Written task: Say only how many lines contain the word "picture".

Material shown:
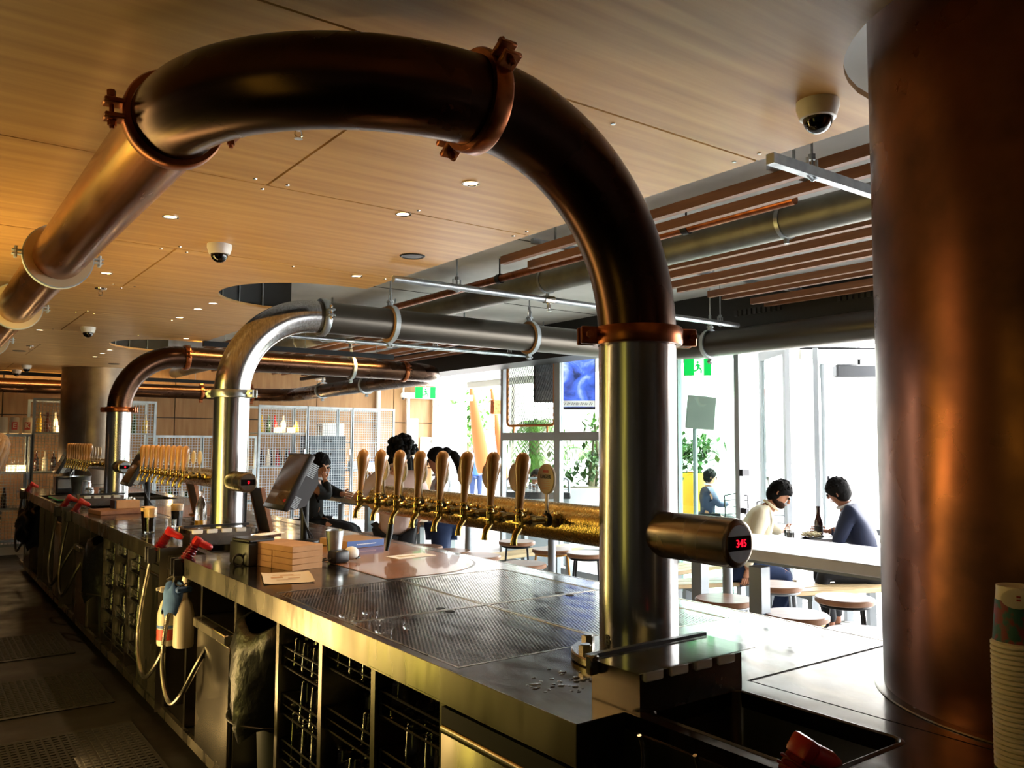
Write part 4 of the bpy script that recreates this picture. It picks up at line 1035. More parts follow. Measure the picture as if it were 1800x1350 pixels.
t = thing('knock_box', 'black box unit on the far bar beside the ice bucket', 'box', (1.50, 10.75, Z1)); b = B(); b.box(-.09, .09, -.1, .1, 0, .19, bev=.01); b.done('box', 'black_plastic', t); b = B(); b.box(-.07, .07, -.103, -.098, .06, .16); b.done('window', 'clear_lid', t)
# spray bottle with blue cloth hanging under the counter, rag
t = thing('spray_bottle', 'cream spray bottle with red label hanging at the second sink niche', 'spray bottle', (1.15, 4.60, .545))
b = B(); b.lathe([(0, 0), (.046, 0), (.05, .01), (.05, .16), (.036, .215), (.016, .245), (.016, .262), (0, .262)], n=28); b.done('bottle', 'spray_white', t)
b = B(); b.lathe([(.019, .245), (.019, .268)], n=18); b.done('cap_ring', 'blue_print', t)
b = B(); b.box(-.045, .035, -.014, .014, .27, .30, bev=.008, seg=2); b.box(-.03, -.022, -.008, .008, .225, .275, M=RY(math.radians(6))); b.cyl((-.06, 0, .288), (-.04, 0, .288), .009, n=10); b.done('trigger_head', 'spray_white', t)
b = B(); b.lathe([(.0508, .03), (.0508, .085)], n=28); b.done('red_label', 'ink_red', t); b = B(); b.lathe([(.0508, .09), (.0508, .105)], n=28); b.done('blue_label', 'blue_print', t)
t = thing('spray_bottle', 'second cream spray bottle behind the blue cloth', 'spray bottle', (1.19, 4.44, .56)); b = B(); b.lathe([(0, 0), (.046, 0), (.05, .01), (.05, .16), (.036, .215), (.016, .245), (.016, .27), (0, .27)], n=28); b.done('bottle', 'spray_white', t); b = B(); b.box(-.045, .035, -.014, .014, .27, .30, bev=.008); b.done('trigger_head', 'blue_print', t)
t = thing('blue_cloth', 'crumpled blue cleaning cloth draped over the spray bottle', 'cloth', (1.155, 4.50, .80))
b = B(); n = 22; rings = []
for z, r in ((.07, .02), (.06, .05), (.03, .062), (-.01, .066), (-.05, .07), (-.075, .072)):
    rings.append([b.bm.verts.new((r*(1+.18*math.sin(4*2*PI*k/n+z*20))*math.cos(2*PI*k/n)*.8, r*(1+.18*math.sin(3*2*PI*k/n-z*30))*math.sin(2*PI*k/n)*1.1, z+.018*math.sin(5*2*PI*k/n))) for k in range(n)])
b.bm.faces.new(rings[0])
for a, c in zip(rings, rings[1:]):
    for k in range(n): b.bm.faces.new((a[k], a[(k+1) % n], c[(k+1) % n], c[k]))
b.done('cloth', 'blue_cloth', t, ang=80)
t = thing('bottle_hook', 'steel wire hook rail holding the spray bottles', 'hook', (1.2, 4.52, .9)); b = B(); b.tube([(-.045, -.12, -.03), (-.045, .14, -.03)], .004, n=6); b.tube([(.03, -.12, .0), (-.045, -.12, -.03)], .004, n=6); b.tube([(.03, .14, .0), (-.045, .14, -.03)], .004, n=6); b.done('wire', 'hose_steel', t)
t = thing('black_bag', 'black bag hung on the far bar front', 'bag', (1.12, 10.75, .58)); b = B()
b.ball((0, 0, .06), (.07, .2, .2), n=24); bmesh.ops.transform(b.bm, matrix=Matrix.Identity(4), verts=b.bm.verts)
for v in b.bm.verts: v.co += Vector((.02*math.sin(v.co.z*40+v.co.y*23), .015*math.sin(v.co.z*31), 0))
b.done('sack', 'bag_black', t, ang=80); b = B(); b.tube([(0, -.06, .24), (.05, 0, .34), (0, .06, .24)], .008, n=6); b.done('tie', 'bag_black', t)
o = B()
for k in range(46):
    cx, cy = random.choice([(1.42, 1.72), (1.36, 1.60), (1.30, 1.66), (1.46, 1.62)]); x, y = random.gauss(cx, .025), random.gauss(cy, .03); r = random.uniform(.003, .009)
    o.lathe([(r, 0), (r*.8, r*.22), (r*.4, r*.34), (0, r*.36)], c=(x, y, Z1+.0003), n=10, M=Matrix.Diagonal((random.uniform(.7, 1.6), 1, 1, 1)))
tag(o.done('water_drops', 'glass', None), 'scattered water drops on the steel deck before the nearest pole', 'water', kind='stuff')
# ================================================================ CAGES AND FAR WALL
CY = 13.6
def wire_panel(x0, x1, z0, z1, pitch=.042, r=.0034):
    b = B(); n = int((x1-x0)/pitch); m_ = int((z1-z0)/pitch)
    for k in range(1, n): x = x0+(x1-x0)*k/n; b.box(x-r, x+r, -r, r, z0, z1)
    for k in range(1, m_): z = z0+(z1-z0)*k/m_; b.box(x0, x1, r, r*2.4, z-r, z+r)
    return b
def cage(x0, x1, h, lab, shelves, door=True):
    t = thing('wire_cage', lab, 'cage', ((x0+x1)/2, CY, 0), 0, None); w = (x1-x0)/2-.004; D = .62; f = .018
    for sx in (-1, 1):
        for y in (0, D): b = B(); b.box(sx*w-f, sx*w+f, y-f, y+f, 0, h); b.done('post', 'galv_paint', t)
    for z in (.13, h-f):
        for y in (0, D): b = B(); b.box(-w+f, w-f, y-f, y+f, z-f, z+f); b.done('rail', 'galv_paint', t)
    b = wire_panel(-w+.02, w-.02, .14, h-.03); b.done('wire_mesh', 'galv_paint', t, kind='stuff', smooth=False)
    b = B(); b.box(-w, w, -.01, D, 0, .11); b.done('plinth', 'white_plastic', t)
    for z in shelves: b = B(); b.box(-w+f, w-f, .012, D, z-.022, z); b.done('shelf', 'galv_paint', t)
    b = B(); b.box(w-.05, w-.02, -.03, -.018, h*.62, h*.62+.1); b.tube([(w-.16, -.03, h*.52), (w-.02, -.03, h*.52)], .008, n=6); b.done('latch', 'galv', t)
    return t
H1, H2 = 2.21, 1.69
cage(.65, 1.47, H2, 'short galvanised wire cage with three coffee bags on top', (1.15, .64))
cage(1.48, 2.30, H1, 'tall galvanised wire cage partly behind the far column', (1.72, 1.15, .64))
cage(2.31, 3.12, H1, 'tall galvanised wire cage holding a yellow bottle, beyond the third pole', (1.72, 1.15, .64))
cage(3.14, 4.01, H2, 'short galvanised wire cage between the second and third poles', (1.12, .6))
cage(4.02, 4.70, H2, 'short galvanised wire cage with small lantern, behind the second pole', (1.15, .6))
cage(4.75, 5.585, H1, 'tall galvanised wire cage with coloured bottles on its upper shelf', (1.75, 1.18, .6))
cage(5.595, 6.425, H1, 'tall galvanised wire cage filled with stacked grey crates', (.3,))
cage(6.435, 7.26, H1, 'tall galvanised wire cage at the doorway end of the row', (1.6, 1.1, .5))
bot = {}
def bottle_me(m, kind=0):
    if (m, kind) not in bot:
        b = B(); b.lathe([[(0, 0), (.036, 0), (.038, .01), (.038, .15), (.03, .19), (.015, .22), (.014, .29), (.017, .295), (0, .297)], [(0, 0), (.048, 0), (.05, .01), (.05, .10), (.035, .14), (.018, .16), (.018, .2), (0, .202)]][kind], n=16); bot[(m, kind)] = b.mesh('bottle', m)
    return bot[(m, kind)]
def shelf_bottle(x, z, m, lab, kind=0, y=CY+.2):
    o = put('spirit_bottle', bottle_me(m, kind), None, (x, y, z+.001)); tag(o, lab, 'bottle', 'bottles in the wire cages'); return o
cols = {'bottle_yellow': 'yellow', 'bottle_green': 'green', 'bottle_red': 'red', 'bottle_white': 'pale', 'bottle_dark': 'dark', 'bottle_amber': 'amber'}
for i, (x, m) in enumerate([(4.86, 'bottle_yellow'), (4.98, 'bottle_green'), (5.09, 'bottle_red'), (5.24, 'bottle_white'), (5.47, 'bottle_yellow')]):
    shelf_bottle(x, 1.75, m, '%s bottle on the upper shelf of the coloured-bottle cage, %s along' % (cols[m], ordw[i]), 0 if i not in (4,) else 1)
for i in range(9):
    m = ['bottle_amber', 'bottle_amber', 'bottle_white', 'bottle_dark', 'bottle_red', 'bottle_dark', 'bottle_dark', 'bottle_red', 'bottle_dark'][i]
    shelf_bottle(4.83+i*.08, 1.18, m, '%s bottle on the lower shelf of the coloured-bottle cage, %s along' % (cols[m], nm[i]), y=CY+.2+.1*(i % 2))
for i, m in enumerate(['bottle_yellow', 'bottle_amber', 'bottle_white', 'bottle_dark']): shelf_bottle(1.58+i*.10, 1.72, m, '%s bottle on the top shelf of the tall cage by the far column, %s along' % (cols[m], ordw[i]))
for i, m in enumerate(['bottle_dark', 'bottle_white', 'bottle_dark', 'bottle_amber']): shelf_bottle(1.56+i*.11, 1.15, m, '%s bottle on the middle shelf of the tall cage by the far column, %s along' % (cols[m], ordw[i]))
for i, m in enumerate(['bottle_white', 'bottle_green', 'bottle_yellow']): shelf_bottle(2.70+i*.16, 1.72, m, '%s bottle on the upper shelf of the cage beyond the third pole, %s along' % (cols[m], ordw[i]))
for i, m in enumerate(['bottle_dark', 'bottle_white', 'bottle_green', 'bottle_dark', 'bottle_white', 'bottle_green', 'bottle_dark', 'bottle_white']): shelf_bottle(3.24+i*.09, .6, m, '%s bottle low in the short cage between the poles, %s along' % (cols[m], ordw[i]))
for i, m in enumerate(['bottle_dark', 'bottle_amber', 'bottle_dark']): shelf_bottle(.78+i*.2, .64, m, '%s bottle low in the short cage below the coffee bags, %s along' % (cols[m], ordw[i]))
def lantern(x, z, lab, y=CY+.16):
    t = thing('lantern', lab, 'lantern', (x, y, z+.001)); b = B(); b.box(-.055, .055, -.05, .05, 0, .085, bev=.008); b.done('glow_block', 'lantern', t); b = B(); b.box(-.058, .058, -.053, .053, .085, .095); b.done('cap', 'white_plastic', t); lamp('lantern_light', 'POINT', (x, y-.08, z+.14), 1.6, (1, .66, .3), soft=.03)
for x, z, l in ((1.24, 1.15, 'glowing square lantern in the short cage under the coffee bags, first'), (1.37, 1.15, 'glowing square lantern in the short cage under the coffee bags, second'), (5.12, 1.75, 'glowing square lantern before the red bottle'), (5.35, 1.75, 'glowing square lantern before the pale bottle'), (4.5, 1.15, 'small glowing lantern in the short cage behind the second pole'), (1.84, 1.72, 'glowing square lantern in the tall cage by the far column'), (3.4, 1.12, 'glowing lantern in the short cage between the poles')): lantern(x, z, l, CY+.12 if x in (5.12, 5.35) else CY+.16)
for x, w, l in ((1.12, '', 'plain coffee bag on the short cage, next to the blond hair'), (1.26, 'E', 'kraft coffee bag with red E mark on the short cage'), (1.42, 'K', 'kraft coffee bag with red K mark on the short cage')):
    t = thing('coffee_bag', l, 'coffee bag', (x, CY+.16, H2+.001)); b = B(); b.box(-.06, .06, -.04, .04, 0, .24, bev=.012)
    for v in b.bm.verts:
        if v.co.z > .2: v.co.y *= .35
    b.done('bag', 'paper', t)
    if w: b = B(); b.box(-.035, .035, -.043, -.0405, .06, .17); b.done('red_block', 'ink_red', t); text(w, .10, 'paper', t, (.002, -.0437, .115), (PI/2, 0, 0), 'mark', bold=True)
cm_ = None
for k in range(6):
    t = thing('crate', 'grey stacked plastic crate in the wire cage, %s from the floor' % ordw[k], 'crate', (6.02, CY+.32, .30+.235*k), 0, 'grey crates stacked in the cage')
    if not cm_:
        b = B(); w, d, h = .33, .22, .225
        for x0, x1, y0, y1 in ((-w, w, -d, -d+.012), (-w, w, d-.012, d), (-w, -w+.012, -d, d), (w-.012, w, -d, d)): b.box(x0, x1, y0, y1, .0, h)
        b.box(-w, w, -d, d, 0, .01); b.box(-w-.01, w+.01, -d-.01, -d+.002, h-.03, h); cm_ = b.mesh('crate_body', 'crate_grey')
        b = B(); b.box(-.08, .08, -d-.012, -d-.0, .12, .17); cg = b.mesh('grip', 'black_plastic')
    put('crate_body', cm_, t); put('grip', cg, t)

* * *

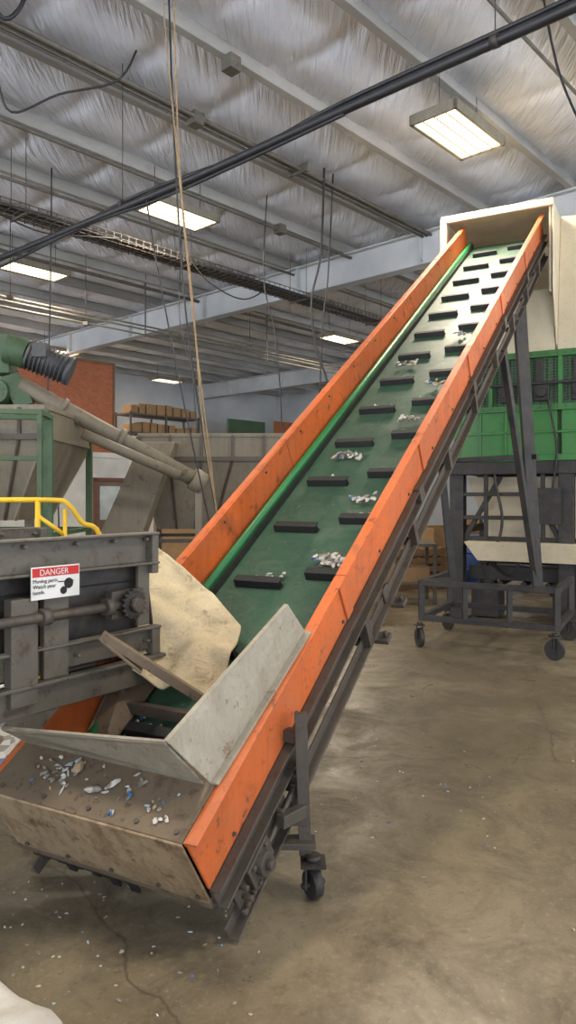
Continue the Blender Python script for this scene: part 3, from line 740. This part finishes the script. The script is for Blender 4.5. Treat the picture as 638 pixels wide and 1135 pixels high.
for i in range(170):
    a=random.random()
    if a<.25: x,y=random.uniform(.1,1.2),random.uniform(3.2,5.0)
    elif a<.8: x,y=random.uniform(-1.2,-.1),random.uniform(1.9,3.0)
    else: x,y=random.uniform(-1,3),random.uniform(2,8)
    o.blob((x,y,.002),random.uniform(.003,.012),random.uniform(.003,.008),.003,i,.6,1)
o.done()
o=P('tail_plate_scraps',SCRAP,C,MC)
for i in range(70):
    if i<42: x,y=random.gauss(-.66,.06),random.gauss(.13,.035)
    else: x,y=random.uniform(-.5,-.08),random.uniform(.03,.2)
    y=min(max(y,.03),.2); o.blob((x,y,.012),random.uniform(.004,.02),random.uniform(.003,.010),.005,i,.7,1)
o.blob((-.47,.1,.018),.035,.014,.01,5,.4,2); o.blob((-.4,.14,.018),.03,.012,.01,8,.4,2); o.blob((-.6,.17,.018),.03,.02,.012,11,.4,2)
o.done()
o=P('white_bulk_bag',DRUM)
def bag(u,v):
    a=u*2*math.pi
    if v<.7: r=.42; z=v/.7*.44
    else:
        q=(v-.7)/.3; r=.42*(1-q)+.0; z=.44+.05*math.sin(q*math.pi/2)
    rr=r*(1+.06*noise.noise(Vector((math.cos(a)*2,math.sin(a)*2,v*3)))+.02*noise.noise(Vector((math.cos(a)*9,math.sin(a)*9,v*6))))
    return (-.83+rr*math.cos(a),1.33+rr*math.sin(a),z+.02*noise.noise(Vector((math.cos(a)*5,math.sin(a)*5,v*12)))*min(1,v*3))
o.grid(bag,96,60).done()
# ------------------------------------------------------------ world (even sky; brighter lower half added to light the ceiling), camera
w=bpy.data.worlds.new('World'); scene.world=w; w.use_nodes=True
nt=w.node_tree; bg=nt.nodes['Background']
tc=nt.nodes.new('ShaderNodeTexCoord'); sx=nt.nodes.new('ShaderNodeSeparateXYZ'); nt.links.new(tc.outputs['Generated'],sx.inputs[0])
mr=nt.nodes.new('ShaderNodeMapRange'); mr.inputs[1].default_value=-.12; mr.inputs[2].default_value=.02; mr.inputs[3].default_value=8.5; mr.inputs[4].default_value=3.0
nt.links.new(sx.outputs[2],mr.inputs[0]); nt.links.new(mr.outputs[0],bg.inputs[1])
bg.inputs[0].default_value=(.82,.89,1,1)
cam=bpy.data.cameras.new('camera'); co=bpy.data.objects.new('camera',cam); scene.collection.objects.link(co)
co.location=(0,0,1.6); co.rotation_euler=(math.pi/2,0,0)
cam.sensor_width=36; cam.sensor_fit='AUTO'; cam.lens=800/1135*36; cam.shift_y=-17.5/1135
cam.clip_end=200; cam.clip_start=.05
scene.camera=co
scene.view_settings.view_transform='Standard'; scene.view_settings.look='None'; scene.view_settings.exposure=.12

* * *

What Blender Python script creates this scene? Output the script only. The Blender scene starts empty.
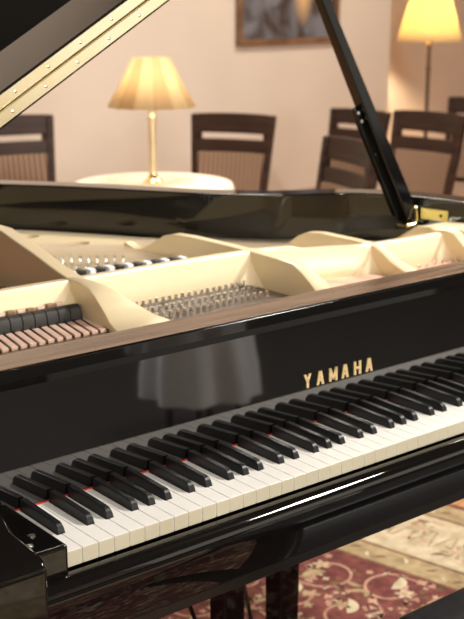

Exercise result: 2